* _Exercise brief_: Output every line of the material exactly, omitting images.

* _Provided data_:
>>>>

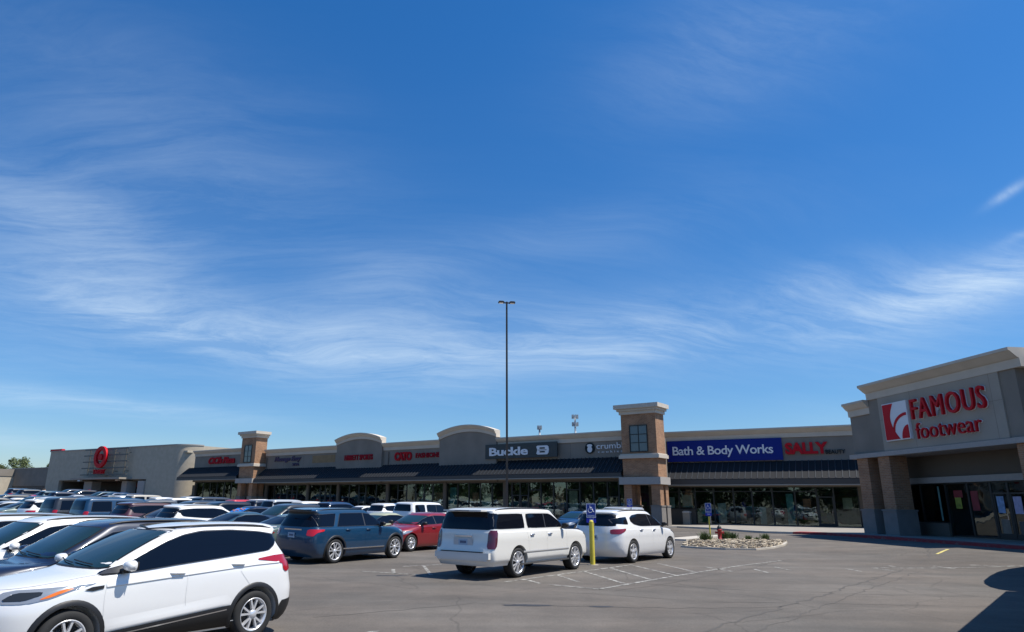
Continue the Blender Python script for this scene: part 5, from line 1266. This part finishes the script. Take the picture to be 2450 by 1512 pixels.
def spec_compact_suv():            # white foreground crossover
    Ly = [(.20, 2.10, -2.12, .84, .9, .5), (.30, 2.19, -2.20, .885, .95, .5), (.48, 2.255, -2.25, .915, 1.0, .5), (.65, 2.25, -2.25, .922, 1.0, .5), (.80, 2.20, -2.215, .918, 1.0, .48),
          (.90, 2.10, -2.19, .912, 1.0, .46), (.97, 1.92, -2.18, .905, 1.05, .46), (1.02, 1.62, -2.17, .895, .95, .45), (1.06, 1.32, -2.15, .885, .8, .45), (1.09, 1.10, -2.13, .876, .6, .45),
          (1.20, .88, -2.05, .838, .38, .36), (1.35, .57, -1.94, .775, .34, .33), (1.48, .28, -1.88, .715, .32, .3), (1.555, .08, -1.93, .668, .32, .28), (1.60, -.08, -1.93, .615, .4, .3),
          (1.64, -.30, -1.83, .53, .4, .3), (1.665, -.55, -1.55, .40, .3, .3), (1.675, -.8, -1.25, .2, .2, .2)]
    dlo = [(1.05, 1.045), (.70, 1.17), (.36, 1.33), (.12, 1.435), (-.15, 1.52), (-.45, 1.565), (-.95, 1.57), (-1.45, 1.535), (-1.83, 1.47), (-1.70, 1.32), (-1.58, 1.245), (-.9, 1.19), (0, 1.12), (.5, 1.075)]
    gaps = [[(.93, .36), (.96, .8), (.93, 1.06)], [(-.20, .30), (-.17, .7), (-.19, 1.13)], [(-1.22, .78), (-1.05, .98), (-1.10, 1.19)], [(.95, .33), (-1.0, .30)], [(1.98, .94), (1.2, 1.045), (.95, 1.075)]]
    def extra(root, S, part):
        for sg in (1, -1):
            side = lambda x, z, o: (lambda q: (q[0], sg*q[1], q[2]))(S.sidep(x, z, o))
            mb = MB(); patch(mb, [(1.12, .885), (1.22, .905), (1.13, .935), (.98, .945), (.985, .905)], lambda x, z: side(x, z, .008), .05); part(mb, 'fender_vent', BLK)
            # shoulder crease as a shallow raised rib; door cup shade painted as grey patches
            mb = MB(); pts = [(.95, .92), (.2, .965), (-.6, 1.01), (-1.3, 1.05), (-1.75, 1.06)]
            V = []
            for i in range(31):
                t = i/30*(len(pts)-1); k = min(int(t), len(pts)-2); u = t-k; x = pts[k][0]+(pts[k+1][0]-pts[k][0])*u; z = pts[k][1]+(pts[k+1][1]-pts[k][1])*u
                V += [side(x, z+.05, .0), side(x, z+.006, .012), side(x, z-.004, .0115), side(x, z-.012, 0)]
            mb.add(V, [(4*i+j, 4*i+4+j, 4*i+5+j, 4*i+1+j) for i in range(30) for j in range(3)], True); part(mb, 'shoulder_line', PAINT)
            cl = lambda x: .37+.15*min(1, max(0, (.9-x)/1.85))
            mb = MB(); V = []
            for i in range(29):
                x = .925-1.83*i/28; zz = cl(x); e = math.sin(PI*i/28)**.4; V += [side(x, zz+.16, 0), side(x, zz+.09, .008*e), side(x, zz+.045, .016*e), side(x, zz+.012, .014*e), side(x, zz, .0)]
            mb.add(V, [(5*i+j, 5*i+5+j, 5*i+6+j, 5*i+1+j) for i in range(28) for j in range(4)], True); part(mb, 'door_sill_bulge', PAINT)
            mb = MB(); V = []
            for i in range(29):
                x = .93-1.84*i/28; V += [side(x, cl(x)+.006, .012), side(x, cl(x)-.06, .022), side(x, .24, .02), side(x, .215, -.02)]
            mb.add(V, [(4*i+j, 4*i+4+j, 4*i+5+j, 4*i+1+j) for i in range(28) for j in range(3)], True); part(mb, 'sill_cladding', BLK)
            mb = MB(); V = []
            for i in range(25):
                x = .86-1.7*i/24; V += [side(x, cl(x)-.035, .0245), side(x, cl(x)-.05, .0255)]
            mb.add(V, [(2*i, 2*i+2, 2*i+3, 2*i+1) for i in range(24)], True); part(mb, 'sill_strip', CHR)
            for hx, hz in ((-.02, 1.015), (-1.0, 1.075)):
                mb = MB(); patch(mb, roundp([(hx-.08, hz-.035), (hx+.08, hz-.035), (hx+.09, hz+.01), (hx-.09, hz+.01)], 2, .25), lambda x, z: side(x, z, .002), .05); part(mb, 'handle_cup_shade', mat('cup_shadow_grey', (.32, .32, .32), .4, coat=.6))
            mb = MB(); patch(mb, [(1.02, 1.056), (.68, 1.175), (.62, 1.17), (.62, 1.075)], lambda x, z: side(x, z, .017), .06); part(mb, 'mirror_sail', mat('sail_plastic', (.035, .035, .037), .5))
        mb = MB(); mb.box(-1.95, -1.90, -.5, .5, 1.585, 1.60); part(mb, 'spoiler_lip', PAINT)
    return dict(name='white_crossover', layers=Ly, axles=(1.35, -1.34), wr=.345, ar=.405, rim=.68, clad=.34, archclad=.055, spokes=5, twin=True, track=.905, dlo=[(dlo, (-.17, -1.12))],
                ws=[(.70, 1.13), (.64, 1.30), (.585, 1.46), (.54, 1.565)], rw=[(.62, 1.17), (.64, 1.25), (.56, 1.50), (.53, 1.54)],
                lamps=[('headlight', True, [(.50, .80), (.95, .795), (1.18, .84), (1.42, .985), (1.10, .965), (.55, .935)], LAMP, .008), ('turn_lens', True, [(1.04, .83), (1.16, .855), (1.28, .935), (1.17, .94)], AMB, .012),
                       ('headlight_bowl', True, [(.65, .83), (.90, .83), (1.02, .88), (.98, .92), (.70, .915)], mat('lamp_dark', (.03, .035, .04), .15, .3), .011),
                       ('taillight', False, [(.50, 1.10), (.75, .97), (1.0, .92), (1.05, .97), (1.02, 1.06), (1.46, 1.135), (1.0, 1.185), (.5, 1.17)], RED, .010), ('corner_glass', False, [(.62, 1.20), (.80, 1.20), (.66, 1.50), (.54, 1.52)], GLS, .008), ('rear_cladding', False, [(0, .21), (1.12, .21), (1.14, .50), (.9, .52), (0, .46)], BLK, .008)],
                centre=[('grille', True, [(.50, .62), (.56, .78), (.46, .90), (.1, .91)], BLK, .006), ('lower_grille', True, [(.62, .34), (.66, .48), (.3, .52), (.0, .52)], BLK, .006)],
                gaps=gaps, mirror=(.70, 1.125), handles=[(-.02, 1.02), (-1.0, 1.08)], rails=(.0, -1.72, 1.605, .035), plate=.78, extra=[extra], n=2.7)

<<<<

* _Task result_:
Continue the Blender Python script for this scene: part 5, from line 1266. This part finishes the script. Take the picture to be 2450 by 1512 pixels.
def spec_compact_suv():            # white foreground crossover
    Ly = [(.20, 2.10, -2.12, .84, .9, .5), (.30, 2.19, -2.20, .885, .95, .5), (.48, 2.255, -2.25, .915, 1.0, .5), (.65, 2.25, -2.25, .922, 1.0, .5), (.80, 2.20, -2.215, .918, 1.0, .48),
          (.90, 2.10, -2.19, .912, 1.0, .46), (.97, 1.92, -2.18, .905, 1.05, .46), (1.02, 1.62, -2.17, .895, .95, .45), (1.06, 1.32, -2.15, .885, .8, .45), (1.09, 1.10, -2.13, .876, .6, .45),
          (1.20, .88, -2.05, .838, .38, .36), (1.35, .57, -1.94, .775, .34, .33), (1.48, .28, -1.88, .715, .32, .3), (1.555, .08, -1.93, .668, .32, .28), (1.60, -.08, -1.93, .615, .4, .3),
          (1.64, -.30, -1.83, .53, .4, .3), (1.665, -.55, -1.55, .40, .3, .3), (1.675, -.8, -1.25, .2, .2, .2)]
    dlo = [(1.05, 1.045), (.70, 1.17), (.36, 1.33), (.12, 1.435), (-.15, 1.52), (-.45, 1.565), (-.95, 1.57), (-1.45, 1.535), (-1.83, 1.47), (-1.70, 1.32), (-1.58, 1.245), (-.9, 1.19), (0, 1.12), (.5, 1.075)]
    gaps = [[(.93, .36), (.96, .8), (.93, 1.06)], [(-.20, .30), (-.17, .7), (-.19, 1.13)], [(-1.22, .78), (-1.05, .98), (-1.10, 1.19)], [(.95, .33), (-1.0, .30)], [(1.98, .94), (1.2, 1.045), (.95, 1.075)]]
    def extra(root, S, part):
        for sg in (1, -1):
            side = lambda x, z, o: (lambda q: (q[0], sg*q[1], q[2]))(S.sidep(x, z, o))
            mb = MB(); patch(mb, [(1.12, .885), (1.22, .905), (1.13, .935), (.98, .945), (.985, .905)], lambda x, z: side(x, z, .008), .05); part(mb, 'fender_vent', BLK)
            # shoulder crease as a shallow raised rib; door cup shade painted as grey patches
            mb = MB(); pts = [(.95, .92), (.2, .965), (-.6, 1.01), (-1.3, 1.05), (-1.75, 1.06)]
            V = []
            for i in range(31):
                t = i/30*(len(pts)-1); k = min(int(t), len(pts)-2); u = t-k; x = pts[k][0]+(pts[k+1][0]-pts[k][0])*u; z = pts[k][1]+(pts[k+1][1]-pts[k][1])*u
                V += [side(x, z+.05, .0), side(x, z+.006, .012), side(x, z-.004, .0115), side(x, z-.012, 0)]
            mb.add(V, [(4*i+j, 4*i+4+j, 4*i+5+j, 4*i+1+j) for i in range(30) for j in range(3)], True); part(mb, 'shoulder_line', PAINT)
            cl = lambda x: .37+.15*min(1, max(0, (.9-x)/1.85))
            mb = MB(); V = []
            for i in range(29):
                x = .925-1.83*i/28; zz = cl(x); e = math.sin(PI*i/28)**.4; V += [side(x, zz+.16, 0), side(x, zz+.09, .008*e), side(x, zz+.045, .016*e), side(x, zz+.012, .014*e), side(x, zz, .0)]
            mb.add(V, [(5*i+j, 5*i+5+j, 5*i+6+j, 5*i+1+j) for i in range(28) for j in range(4)], True); part(mb, 'door_sill_bulge', PAINT)
            mb = MB(); V = []
            for i in range(29):
                x = .93-1.84*i/28; V += [side(x, cl(x)+.006, .012), side(x, cl(x)-.06, .022), side(x, .24, .02), side(x, .215, -.02)]
            mb.add(V, [(4*i+j, 4*i+4+j, 4*i+5+j, 4*i+1+j) for i in range(28) for j in range(3)], True); part(mb, 'sill_cladding', BLK)
            mb = MB(); V = []
            for i in range(25):
                x = .86-1.7*i/24; V += [side(x, cl(x)-.035, .0245), side(x, cl(x)-.05, .0255)]
            mb.add(V, [(2*i, 2*i+2, 2*i+3, 2*i+1) for i in range(24)], True); part(mb, 'sill_strip', CHR)
            for hx, hz in ((-.02, 1.015), (-1.0, 1.075)):
                mb = MB(); patch(mb, roundp([(hx-.08, hz-.035), (hx+.08, hz-.035), (hx+.09, hz+.01), (hx-.09, hz+.01)], 2, .25), lambda x, z: side(x, z, .002), .05); part(mb, 'handle_cup_shade', mat('cup_shadow_grey', (.32, .32, .32), .4, coat=.6))
            mb = MB(); patch(mb, [(1.02, 1.056), (.68, 1.175), (.62, 1.17), (.62, 1.075)], lambda x, z: side(x, z, .017), .06); part(mb, 'mirror_sail', mat('sail_plastic', (.035, .035, .037), .5))
        mb = MB(); mb.box(-1.95, -1.90, -.5, .5, 1.585, 1.60); part(mb, 'spoiler_lip', PAINT)
    return dict(name='white_crossover', layers=Ly, axles=(1.35, -1.34), wr=.345, ar=.405, rim=.68, clad=.34, archclad=.055, spokes=5, twin=True, track=.905, dlo=[(dlo, (-.17, -1.12))],
                ws=[(.70, 1.13), (.64, 1.30), (.585, 1.46), (.54, 1.565)], rw=[(.62, 1.17), (.64, 1.25), (.56, 1.50), (.53, 1.54)],
                lamps=[('headlight', True, [(.50, .80), (.95, .795), (1.18, .84), (1.42, .985), (1.10, .965), (.55, .935)], LAMP, .008), ('turn_lens', True, [(1.04, .83), (1.16, .855), (1.28, .935), (1.17, .94)], AMB, .012),
                       ('headlight_bowl', True, [(.65, .83), (.90, .83), (1.02, .88), (.98, .92), (.70, .915)], mat('lamp_dark', (.03, .035, .04), .15, .3), .011),
                       ('taillight', False, [(.50, 1.10), (.75, .97), (1.0, .92), (1.05, .97), (1.02, 1.06), (1.46, 1.135), (1.0, 1.185), (.5, 1.17)], RED, .010), ('corner_glass', False, [(.62, 1.20), (.80, 1.20), (.66, 1.50), (.54, 1.52)], GLS, .008), ('rear_cladding', False, [(0, .21), (1.12, .21), (1.14, .50), (.9, .52), (0, .46)], BLK, .008)],
                centre=[('grille', True, [(.50, .62), (.56, .78), (.46, .90), (.1, .91)], BLK, .006), ('lower_grille', True, [(.62, .34), (.66, .48), (.3, .52), (.0, .52)], BLK, .006)],
                gaps=gaps, mirror=(.70, 1.125), handles=[(-.02, 1.02), (-1.0, 1.08)], rails=(.0, -1.72, 1.605, .035), plate=.78, extra=[extra], n=2.7)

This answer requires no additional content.